Bhavanna’s employer was visiting a nearby town for a family gathering along with his family. On their return at night, the employer did not find Bhavanna opening the gates and helping them with their bags. After he found him missing from the house, he checked the pump house where he found the domestic help’s body hanging from a water pipeline, reports said.
The Indian workers who lived in the area informed a friend who lived in Bhavanna’s village in India about his death, after finding the telephone number in his diary.
The police found no signs of violence. Investigations into the cause of death are on. The family members have requested the state government to help them bring the body back to India.
The World Report of 2017 released by the Human Rights Watch group revealed that over 9 million migrant workers fill manual, clerical, and service jobs, constituting more than half the workforce in Saudi Arabia. Some suffer abuses and exploitation, sometimes amounting to conditions of forced labor in Saudi Arabia, the report said.
“The kafala (sponsorship) system ties migrant workers’ residency permits to “sponsoring” employers, whose written consent is required for workers to change employers or exit the country under normal circumstances,” it added.
Domestic workers, mostly women, faced a number of abuses such as overwork, forced confinement, non-payment of wages, food deprivation, and psychological, physical, and sexual abuse without the authorities holding their employers to account. Workers who attempted to report employer abuses sometimes faced prosecution based on counterclaims of theft, “black magic,” or “sorcery.”

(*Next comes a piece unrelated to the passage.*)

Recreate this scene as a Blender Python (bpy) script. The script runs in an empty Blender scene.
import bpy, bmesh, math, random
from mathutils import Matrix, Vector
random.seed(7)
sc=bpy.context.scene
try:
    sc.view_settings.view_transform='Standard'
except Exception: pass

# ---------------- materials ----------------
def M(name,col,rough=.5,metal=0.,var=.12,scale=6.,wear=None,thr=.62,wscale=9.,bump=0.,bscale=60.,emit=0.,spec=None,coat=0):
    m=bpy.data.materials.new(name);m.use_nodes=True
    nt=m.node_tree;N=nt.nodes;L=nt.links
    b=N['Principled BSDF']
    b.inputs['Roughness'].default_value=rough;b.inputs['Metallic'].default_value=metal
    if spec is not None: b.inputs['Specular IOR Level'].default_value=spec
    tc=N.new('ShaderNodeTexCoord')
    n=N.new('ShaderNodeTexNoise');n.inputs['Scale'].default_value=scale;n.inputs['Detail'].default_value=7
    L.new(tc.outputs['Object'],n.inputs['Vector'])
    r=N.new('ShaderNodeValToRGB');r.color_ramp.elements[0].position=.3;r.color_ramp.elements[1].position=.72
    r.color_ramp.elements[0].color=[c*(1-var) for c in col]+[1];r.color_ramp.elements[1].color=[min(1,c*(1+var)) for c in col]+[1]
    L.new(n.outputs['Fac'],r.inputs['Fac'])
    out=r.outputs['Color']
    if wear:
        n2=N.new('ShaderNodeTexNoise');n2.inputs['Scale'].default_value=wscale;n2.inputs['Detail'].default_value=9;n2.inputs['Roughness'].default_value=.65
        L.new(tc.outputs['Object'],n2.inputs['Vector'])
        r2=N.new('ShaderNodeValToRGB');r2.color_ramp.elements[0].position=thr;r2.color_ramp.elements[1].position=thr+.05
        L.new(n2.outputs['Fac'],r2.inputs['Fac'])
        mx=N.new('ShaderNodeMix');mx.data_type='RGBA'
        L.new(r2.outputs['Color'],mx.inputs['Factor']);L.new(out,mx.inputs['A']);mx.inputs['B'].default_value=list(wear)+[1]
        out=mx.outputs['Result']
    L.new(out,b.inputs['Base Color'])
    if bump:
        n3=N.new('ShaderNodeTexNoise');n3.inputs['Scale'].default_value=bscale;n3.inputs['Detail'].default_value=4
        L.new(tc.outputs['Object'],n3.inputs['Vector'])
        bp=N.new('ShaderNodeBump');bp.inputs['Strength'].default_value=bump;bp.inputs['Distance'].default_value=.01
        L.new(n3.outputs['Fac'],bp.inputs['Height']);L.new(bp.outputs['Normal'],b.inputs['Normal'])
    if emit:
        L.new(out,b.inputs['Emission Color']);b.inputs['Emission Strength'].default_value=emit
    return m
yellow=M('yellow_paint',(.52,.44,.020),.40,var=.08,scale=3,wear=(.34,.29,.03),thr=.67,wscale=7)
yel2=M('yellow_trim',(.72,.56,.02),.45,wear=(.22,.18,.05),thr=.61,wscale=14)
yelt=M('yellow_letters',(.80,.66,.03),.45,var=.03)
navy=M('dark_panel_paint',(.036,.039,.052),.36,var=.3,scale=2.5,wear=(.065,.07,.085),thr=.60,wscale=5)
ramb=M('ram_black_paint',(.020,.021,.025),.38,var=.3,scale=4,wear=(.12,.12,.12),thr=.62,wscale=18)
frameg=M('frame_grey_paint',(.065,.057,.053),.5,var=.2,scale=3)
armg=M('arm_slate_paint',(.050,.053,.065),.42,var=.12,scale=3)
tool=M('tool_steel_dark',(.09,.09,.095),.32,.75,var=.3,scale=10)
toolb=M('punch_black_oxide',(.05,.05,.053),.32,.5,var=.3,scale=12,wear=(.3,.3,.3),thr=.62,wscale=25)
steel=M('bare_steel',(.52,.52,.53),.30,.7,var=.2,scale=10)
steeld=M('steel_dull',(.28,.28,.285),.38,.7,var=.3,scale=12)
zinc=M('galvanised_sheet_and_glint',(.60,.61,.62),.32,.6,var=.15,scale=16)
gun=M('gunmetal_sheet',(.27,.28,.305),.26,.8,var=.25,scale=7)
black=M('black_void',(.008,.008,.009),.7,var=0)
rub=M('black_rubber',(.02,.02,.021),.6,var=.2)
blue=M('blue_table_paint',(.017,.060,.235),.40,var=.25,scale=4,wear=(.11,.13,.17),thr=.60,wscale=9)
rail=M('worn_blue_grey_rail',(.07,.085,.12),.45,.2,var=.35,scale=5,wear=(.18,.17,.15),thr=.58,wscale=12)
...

In many cases, employers illegally confiscate passports, withhold wages, and force migrants to work against their will. Saudi Arabia also imposes an exit visa requirement, forcing migrant workers to obtain permission from their employer to leave the country. “Workers who leave their employer without their consent can be charged with ‘absconding’ and face imprisonment and deportation. Such a system can trap workers in abusive conditions, and punish victims who flee abuse,” the report added.